The ousted cofounder actually had no lawyer, he hates them.

As for our friend lawyer, he's a great attorney, but just for big corporate law.

Hmmm, so the "cofounder" didn't even have a lawyer. Ok, here's a possible guess on what might have happened.

You wanted to build an app for the idea you have. For gyms. From your personality and app, I'm guessing you like working out. You needed someone with some technical ability. Maybe you recruited this cofounder or he was a friend of a friend? Maybe a close friend? You made a deal with him because you couldn't pay him, but "generous equity" in the company. He stayed at your house etc, because he wasn't getting paid in real money while you guys were building the app. I have a hunch you had a lot more business experience and money in the bank.
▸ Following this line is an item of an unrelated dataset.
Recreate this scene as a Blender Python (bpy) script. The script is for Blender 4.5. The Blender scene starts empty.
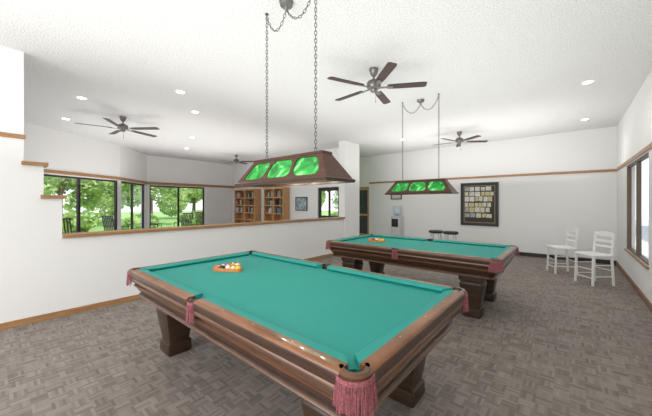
import bpy, bmesh, math, random
from mathutils import Vector, Matrix
random.seed(4)
scene = bpy.context.scene
COL = scene.collection
try:
    scene.view_settings.view_transform = 'Standard'
except Exception:
    pass

# ------------------------------------------------------------ materials
def new_mat(name):
    m = bpy.data.materials.new(name); m.use_nodes = True
    nt = m.node_tree
    return m, nt, nt.nodes['Principled BSDF']

def plain(name, col, rough=0.5, metal=0.0, emis=None, estr=0.0, var=0.06, scale=30, coat=0.0):
    m, nt, p = new_mat(name)
    tc = nt.nodes.new('ShaderNodeTexCoord')
    n = nt.nodes.new('ShaderNodeTexNoise'); n.inputs['Scale'].default_value = scale
    nt.links.new(tc.outputs['Object'], n.inputs['Vector'])
    r = nt.nodes.new('ShaderNodeValToRGB')
    r.color_ramp.elements[0].position = 0.3; r.color_ramp.elements[1].position = 0.7
    r.color_ramp.elements[0].color = (*[c*(1-var) for c in col], 1)
    r.color_ramp.elements[1].color = (*[min(1, c*(1+var)) for c in col], 1)
    nt.links.new(n.outputs['Fac'], r.inputs['Fac'])
    nt.links.new(r.outputs['Color'], p.inputs['Base Color'])
    p.inputs['Roughness'].default_value = rough
    p.inputs['Metallic'].default_value = metal
    if coat: p.inputs['Coat Weight'].default_value = coat
    if emis:
        p.inputs['Emission Color'].default_value = (*emis, 1)
        p.inputs['Emission Strength'].default_value = estr
    return m

def wood(name, c1, c2, rough=0.35, scale=(2, 25, 25), coat=0.2):
    m, nt, p = new_mat(name)
    tc = nt.nodes.new('ShaderNodeTexCoord')
    mp = nt.nodes.new('ShaderNodeMapping'); mp.inputs['Scale'].default_value = scale
    n = nt.nodes.new('ShaderNodeTexNoise'); n.inputs['Scale'].default_value = 1.5
    n.inputs['Detail'].default_value = 6; n.inputs['Distortion'].default_value = 1.0
    r = nt.nodes.new('ShaderNodeValToRGB')
    r.color_ramp.elements[0].position = 0.32; r.color_ramp.elements[1].position = 0.68
    r.color_ramp.elements[0].color = (*c1, 1); r.color_ramp.elements[1].color = (*c2, 1)
    nt.links.new(tc.outputs['Object'], mp.inputs['Vector'])
    nt.links.new(mp.outputs[0], n.inputs['Vector'])
    nt.links.new(n.outputs['Fac'], r.inputs['Fac'])
    nt.links.new(r.outputs['Color'], p.inputs['Base Color'])
    p.inputs['Roughness'].default_value = rough
    p.inputs['Coat Weight'].default_value = coat
    return m

def bumpy(name, col, scale, strength, dist=0.01, rough=0.9, var=0.05):
    m = plain(name, col, rough, var=var, scale=scale)
    nt = m.node_tree; p = nt.nodes['Principled BSDF']
    n = nt.nodes.new('ShaderNodeTexNoise'); n.inputs['Scale'].default_value = scale
    n.inputs['Detail'].default_value = 4
    tc = nt.nodes.new('ShaderNodeTexCoord')
    nt.links.new(tc.outputs['Object'], n.inputs['Vector'])
    b = nt.nodes.new('ShaderNodeBump'); b.inputs['Strength'].default_value = strength
    b.inputs['Distance'].default_value = dist
    nt.links.new(n.outputs['Fac'], b.inputs['Height'])
    nt.links.new(b.outputs[0], p.inputs['Normal'])
    return m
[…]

Then it sounds like its likely a combination of him being a bit over his head and realizing that he wasn't a real cofounder and was just an employee. Then you decide to fire him and he says, "Hey wait, I've been working for free all this time!". Then the legal bit ensues and you have to "pay him" for his portion of the company that he likely said was for his work.

Did I get close?

And your comments about the lawyer are definitely not the kind of thing I would do publicly about a friend and definitely gives me insight into your character in general. You might want to reconsider keeping this public.

This was our previous company, two years ago. It was an event product.

We each had equal equity and equal pay. He was a fine designer and developer and was able to rapidly prototype for us just fine before.

Our vision for the product was very similar, and this was our focus 100% of the time. We quit our jobs, moved out to California together, and were living in a house working on this product day in and day out.

But after our living situation improved (nice food, house, car) his motivation to work disappeared completely.

I'd say he got a pretty nice payout considering that company didn't end up going anywhere.